→ **Short problem**
Please output the data below exactly as given, starting at its first line and stopping after the line that contains "# wall thickness".
-=-=-
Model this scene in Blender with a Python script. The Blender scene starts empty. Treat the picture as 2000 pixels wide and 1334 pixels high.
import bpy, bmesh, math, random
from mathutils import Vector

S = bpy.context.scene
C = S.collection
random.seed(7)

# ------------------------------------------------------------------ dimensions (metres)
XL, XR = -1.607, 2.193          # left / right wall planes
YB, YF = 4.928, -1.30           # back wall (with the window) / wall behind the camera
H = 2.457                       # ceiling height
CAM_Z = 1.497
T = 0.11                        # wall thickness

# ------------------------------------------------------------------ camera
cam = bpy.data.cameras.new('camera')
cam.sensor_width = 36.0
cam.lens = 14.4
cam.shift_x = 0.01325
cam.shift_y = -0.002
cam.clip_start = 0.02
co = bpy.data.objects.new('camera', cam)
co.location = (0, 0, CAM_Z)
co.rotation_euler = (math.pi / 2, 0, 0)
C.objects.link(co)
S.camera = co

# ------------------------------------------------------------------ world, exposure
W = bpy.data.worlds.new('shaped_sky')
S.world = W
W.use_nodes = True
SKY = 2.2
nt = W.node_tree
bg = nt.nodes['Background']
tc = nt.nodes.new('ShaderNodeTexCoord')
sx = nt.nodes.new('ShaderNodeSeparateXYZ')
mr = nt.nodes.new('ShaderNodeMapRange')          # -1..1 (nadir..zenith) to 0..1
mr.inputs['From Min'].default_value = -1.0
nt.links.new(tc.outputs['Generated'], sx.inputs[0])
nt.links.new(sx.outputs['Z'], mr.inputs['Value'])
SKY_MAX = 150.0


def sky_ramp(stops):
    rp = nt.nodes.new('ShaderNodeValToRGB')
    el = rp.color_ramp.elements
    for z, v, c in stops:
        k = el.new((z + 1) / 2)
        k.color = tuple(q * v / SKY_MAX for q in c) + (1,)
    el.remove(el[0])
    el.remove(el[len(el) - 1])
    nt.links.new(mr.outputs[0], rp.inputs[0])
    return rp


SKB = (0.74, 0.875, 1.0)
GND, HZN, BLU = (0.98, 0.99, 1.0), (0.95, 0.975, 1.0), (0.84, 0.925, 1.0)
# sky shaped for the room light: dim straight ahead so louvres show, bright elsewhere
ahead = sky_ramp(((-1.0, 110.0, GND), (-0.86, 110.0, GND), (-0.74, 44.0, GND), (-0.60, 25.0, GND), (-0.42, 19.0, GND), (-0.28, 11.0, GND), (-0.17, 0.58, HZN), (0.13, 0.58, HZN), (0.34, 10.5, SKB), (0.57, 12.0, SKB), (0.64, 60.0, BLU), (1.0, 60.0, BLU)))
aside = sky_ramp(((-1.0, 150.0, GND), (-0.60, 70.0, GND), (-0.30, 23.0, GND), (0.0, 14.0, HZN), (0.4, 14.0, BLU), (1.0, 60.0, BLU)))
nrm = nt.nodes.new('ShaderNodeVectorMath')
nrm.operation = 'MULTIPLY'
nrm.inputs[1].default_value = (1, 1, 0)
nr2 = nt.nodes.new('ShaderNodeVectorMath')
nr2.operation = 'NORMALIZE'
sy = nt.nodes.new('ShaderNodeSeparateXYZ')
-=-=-
→ **Exercise response**
Model this scene in Blender with a Python script. The Blender scene starts empty. Treat the picture as 2000 pixels wide and 1334 pixels high.
import bpy, bmesh, math, random
from mathutils import Vector

S = bpy.context.scene
C = S.collection
random.seed(7)

# ------------------------------------------------------------------ dimensions (metres)
XL, XR = -1.607, 2.193          # left / right wall planes
YB, YF = 4.928, -1.30           # back wall (with the window) / wall behind the camera
H = 2.457                       # ceiling height
CAM_Z = 1.497
T = 0.11                        # wall thickness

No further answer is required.